Si a uno le gusta el cine como a mí,
si le apasiona que le cuenten historias inventadas sobre el ser humano y sus
muchas contradicciones, sobre la vida y sus heroicidades, sobre el amor y sus
oscuros recovecos, si se extasía con paisajes exóticos y países lejanos, con
mujeres hermosas e inquietantes y hombres templados, con la muerte de criaturas
malvadas cuya identidad es pura quimera y la felicidad de quienes la merecen,
una buena película lo es todo y, si a mitad del argumento, comete la barbarie y
la blasfemia de irse adormeciendo hasta perder el sentido por completo, es que
es un redomado majadero y un ignorante o, bien, se está haciendo viejo y no
aguanta despierto un par de horas, sentado en el sofá de casa y rodeado de los
suyos.
Mi madre solía dormitar cada noche
frente al televisor, pero nadie debía despertarla, pues, siendo como era de
carácter dulce y entrañable, se enfadaba, como si la hubiesen pillado en una
falta, en un error cualquiera, y replicaba al insolente (el insolente solía ser
yo o, a veces, mi padre) que la dejara en paz, que a ella le lucía aquel
dejarse ir por los meandros del sueño, que se había levantado muy temprano y
estaba muy cansada y que se acostaría cuando le viniera en gana.

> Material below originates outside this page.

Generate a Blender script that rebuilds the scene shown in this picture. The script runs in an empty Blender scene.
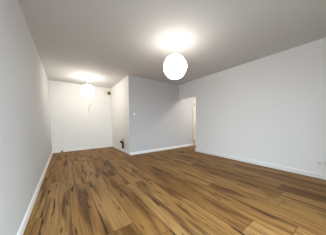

Casi todas las mujeres de mi familia
de la rama materna mochuelaban
(palabra precisa y expresiva que procede del sustantivo animal, mochuelo, cuyo sinónimo más cercano sería dar cabezadas), es decir, cerraban los
ojos en un estado de semivigilia por la noche, antes de acostarse, o por la
tarde, quizás porque tenían la tensión baja o porque no les interesaba lo más
mínimo lo que pasaba a su alrededor; y solían dormirse viendo o escuchando la
novela, cosiendo alrededor de la estufa, pues daba la sensación que cualquier lugar valía para recuperar las
energías perdidas y cargar las baterías del sueño, para resarcirse de las
largas jornadas en el trabajo y en la casa, en el tajo y en la cocina; de
manera que tenían una buena excusa casi siempre para despreciar la película de
la noche y evadirse de dramas y catástrofes, sonrisas y lágrimas, aunque
reconozco que me dolía ver a mi madre, a mi abuela Rosa o a mi tía Ramos perder
el hilo de la historia que con tanta fruición contemplaba yo desde mi lugar en
la cocina, en absoluta soledad, en tanto ellas pasaban de la simple duermevela
al ronquido más rotundo y contumaz.
Pero ahora me toca a mí, han pasado
los años y con ellos la vida, y esa tensión constante de la juventud que
llamamos pasión se ha ido aflojando de un modo inevitable. Todo comenzó los
viernes por la noche, cuando alquilaba una película y muy pronto percibía el
dulce adormecimiento de mi esposa, que tan mal me sentaba al principio, porque
era como un desprecio a la ceremonia doméstica del mejor día de la semana y a
mi cuidado por elegir un buen título para disfrutarlo en su compañía.
Lo peor es que muy pronto descubrí que yo no mochuelaba, en
efecto, sino que directamente renunciaba a aquel acto de consciencia que
consistía en mantener los ojos abiertos y el seso avivado para gozar con ese
placer de la inteligencia que es la ficción en movimiento sobre una pantalla.
Ya digo, he descubierto que me estoy haciendo viejo porque me
repito en mis historias y porque me duermo con frecuencia delante del televisor.
No me importa hacerme viejo porque no puedo hacer nada para impedirlo y ya lo
he asumido, pero detesto aburrir a los míos y dormirme como un acto senil que
antecede a la indeferencia y a la muerte.